** begin **

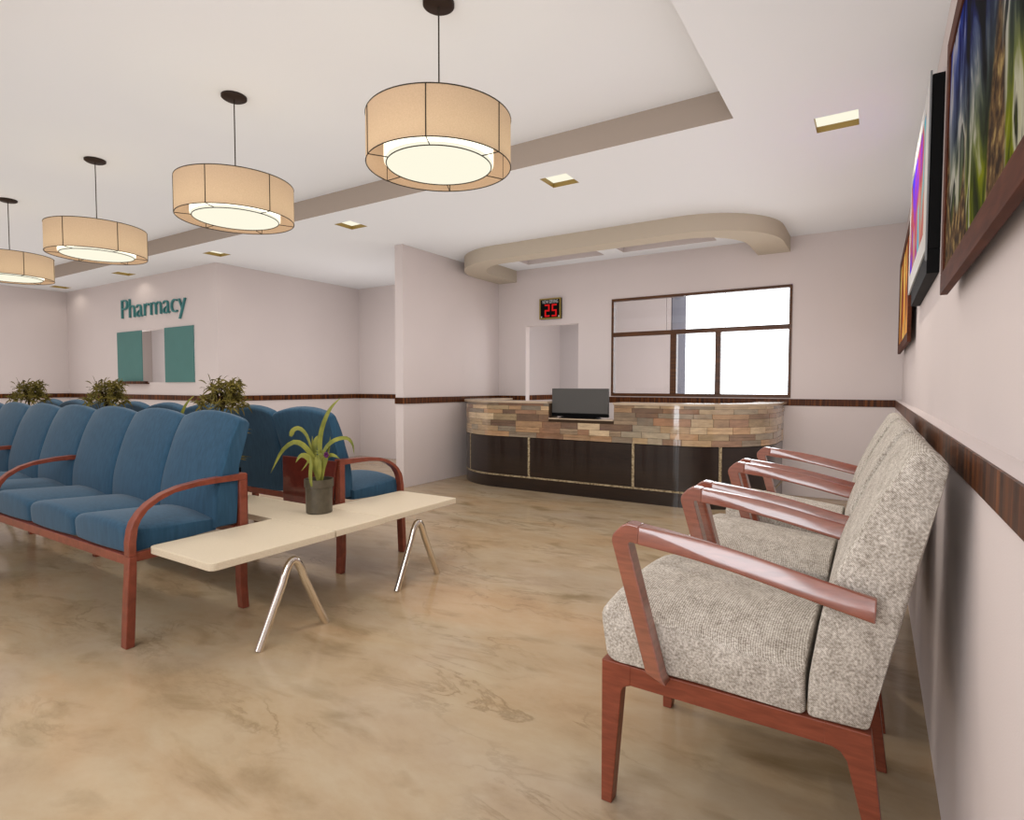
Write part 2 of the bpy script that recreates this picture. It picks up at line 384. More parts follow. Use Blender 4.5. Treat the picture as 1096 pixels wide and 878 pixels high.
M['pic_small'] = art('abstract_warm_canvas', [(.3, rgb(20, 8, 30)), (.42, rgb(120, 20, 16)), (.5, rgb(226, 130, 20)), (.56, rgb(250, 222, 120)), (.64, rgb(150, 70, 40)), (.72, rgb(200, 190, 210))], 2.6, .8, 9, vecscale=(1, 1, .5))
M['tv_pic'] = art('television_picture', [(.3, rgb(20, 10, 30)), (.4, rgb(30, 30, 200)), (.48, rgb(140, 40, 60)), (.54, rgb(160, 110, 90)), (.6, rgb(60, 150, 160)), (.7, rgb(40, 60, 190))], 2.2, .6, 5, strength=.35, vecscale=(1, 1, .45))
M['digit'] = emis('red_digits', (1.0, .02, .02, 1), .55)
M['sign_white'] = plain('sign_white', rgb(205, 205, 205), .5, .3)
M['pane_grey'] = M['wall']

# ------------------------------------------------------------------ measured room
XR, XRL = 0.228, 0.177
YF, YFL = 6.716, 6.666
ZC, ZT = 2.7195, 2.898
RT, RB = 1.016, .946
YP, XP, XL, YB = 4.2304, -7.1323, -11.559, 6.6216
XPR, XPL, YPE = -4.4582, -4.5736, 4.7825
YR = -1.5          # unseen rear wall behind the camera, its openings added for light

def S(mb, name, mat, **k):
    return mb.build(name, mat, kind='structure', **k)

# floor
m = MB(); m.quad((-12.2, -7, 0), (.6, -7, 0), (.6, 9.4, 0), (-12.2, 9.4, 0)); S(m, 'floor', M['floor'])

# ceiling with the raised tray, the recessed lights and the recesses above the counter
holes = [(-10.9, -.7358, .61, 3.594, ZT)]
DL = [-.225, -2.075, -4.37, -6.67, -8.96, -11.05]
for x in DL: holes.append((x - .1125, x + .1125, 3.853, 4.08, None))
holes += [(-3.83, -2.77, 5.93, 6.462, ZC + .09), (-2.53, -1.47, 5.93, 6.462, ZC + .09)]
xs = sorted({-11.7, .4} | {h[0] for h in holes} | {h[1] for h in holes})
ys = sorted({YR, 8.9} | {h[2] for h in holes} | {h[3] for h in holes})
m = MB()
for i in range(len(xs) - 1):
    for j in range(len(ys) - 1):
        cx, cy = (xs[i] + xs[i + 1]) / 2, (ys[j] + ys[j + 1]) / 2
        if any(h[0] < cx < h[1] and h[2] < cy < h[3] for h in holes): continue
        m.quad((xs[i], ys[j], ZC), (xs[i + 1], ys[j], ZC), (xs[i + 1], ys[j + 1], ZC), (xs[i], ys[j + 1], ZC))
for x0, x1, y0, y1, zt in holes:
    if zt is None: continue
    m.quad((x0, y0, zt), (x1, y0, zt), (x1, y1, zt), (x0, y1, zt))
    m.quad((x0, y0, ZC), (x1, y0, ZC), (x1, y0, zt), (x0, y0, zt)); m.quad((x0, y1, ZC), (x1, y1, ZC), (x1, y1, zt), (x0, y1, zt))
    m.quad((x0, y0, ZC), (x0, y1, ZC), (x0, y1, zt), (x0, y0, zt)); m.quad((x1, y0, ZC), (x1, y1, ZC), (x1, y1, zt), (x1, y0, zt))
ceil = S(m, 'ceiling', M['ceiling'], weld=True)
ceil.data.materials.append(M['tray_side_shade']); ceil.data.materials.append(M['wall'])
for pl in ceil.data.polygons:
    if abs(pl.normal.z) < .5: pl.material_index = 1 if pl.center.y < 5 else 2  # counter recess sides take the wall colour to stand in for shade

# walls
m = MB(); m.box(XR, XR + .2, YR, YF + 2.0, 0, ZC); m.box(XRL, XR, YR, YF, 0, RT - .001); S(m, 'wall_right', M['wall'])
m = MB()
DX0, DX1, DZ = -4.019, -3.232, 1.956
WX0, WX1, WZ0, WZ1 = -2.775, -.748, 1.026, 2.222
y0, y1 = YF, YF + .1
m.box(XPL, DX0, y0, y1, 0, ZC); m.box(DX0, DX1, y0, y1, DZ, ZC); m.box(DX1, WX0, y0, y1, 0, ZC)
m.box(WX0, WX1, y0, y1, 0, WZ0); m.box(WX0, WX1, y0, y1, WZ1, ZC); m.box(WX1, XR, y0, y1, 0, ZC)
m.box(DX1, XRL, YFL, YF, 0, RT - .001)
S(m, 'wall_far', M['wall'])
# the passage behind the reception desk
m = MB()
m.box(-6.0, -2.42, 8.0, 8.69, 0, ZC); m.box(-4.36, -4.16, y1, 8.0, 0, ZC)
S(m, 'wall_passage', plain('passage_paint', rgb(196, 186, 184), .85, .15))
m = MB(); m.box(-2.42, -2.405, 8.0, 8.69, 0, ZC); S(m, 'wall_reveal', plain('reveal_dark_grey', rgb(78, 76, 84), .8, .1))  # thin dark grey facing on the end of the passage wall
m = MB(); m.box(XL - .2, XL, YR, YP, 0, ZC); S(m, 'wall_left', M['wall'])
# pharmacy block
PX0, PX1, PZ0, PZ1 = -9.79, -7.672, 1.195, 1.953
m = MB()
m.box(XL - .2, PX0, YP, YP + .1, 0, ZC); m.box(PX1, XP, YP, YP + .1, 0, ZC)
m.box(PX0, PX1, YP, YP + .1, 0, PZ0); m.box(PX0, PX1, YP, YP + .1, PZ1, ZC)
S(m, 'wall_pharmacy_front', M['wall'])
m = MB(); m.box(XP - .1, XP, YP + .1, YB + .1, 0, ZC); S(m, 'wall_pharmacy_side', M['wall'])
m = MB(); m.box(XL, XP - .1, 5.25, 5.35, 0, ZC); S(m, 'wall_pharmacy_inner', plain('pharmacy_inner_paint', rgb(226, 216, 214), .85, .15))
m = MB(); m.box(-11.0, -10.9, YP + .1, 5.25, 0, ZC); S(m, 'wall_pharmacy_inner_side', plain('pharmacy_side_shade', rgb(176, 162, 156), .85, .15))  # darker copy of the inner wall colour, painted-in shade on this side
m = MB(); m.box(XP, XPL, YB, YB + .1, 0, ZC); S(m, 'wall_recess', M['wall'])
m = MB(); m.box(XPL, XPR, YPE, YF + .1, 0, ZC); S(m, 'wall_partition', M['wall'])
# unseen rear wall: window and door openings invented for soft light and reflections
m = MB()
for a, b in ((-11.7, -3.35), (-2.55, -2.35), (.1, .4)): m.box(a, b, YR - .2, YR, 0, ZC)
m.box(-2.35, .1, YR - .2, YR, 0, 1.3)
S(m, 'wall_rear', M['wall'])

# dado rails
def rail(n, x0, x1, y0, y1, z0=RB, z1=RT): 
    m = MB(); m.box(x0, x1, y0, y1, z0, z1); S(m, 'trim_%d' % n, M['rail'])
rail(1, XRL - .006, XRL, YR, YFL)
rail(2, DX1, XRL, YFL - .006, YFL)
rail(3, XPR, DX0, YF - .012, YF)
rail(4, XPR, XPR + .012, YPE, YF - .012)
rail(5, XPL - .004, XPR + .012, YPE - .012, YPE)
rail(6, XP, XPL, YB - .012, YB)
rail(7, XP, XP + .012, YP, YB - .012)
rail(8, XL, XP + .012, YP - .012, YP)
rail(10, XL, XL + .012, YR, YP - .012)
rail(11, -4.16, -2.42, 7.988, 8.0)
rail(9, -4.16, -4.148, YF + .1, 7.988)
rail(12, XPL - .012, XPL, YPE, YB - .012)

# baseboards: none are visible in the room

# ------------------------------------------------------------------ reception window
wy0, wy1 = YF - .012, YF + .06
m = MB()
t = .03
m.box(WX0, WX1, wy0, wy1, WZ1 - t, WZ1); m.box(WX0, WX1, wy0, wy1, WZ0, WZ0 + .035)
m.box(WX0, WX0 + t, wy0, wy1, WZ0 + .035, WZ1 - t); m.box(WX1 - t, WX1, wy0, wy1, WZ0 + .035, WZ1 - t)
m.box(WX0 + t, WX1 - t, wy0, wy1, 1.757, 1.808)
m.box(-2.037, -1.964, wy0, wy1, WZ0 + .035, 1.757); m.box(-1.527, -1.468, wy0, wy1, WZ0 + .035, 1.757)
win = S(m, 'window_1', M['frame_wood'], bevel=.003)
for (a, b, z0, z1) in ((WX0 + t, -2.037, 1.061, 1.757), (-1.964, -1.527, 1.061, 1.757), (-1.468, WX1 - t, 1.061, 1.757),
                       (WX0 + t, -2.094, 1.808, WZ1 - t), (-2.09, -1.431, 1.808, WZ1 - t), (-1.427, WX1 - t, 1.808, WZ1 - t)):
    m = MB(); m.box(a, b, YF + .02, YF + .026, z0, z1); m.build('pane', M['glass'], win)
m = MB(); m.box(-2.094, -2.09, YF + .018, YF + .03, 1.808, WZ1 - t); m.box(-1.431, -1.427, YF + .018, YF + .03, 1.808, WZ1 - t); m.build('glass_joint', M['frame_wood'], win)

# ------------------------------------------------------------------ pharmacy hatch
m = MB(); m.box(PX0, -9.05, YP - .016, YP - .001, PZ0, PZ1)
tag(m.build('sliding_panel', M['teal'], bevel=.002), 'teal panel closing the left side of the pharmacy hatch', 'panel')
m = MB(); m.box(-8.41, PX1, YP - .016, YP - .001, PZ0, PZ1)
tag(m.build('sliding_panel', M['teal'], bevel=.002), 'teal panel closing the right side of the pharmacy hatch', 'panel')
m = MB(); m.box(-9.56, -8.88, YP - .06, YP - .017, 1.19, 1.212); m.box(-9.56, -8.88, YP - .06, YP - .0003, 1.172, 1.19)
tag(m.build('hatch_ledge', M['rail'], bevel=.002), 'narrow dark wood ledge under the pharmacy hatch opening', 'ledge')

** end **

## [Goal]
Show, from the material above, each line that includes the string "data".

## [Correct answer]
ceil.data.materials.append(M['tray_side_shade']); ceil.data.materials.append(M['wall'])
for pl in ceil.data.polygons:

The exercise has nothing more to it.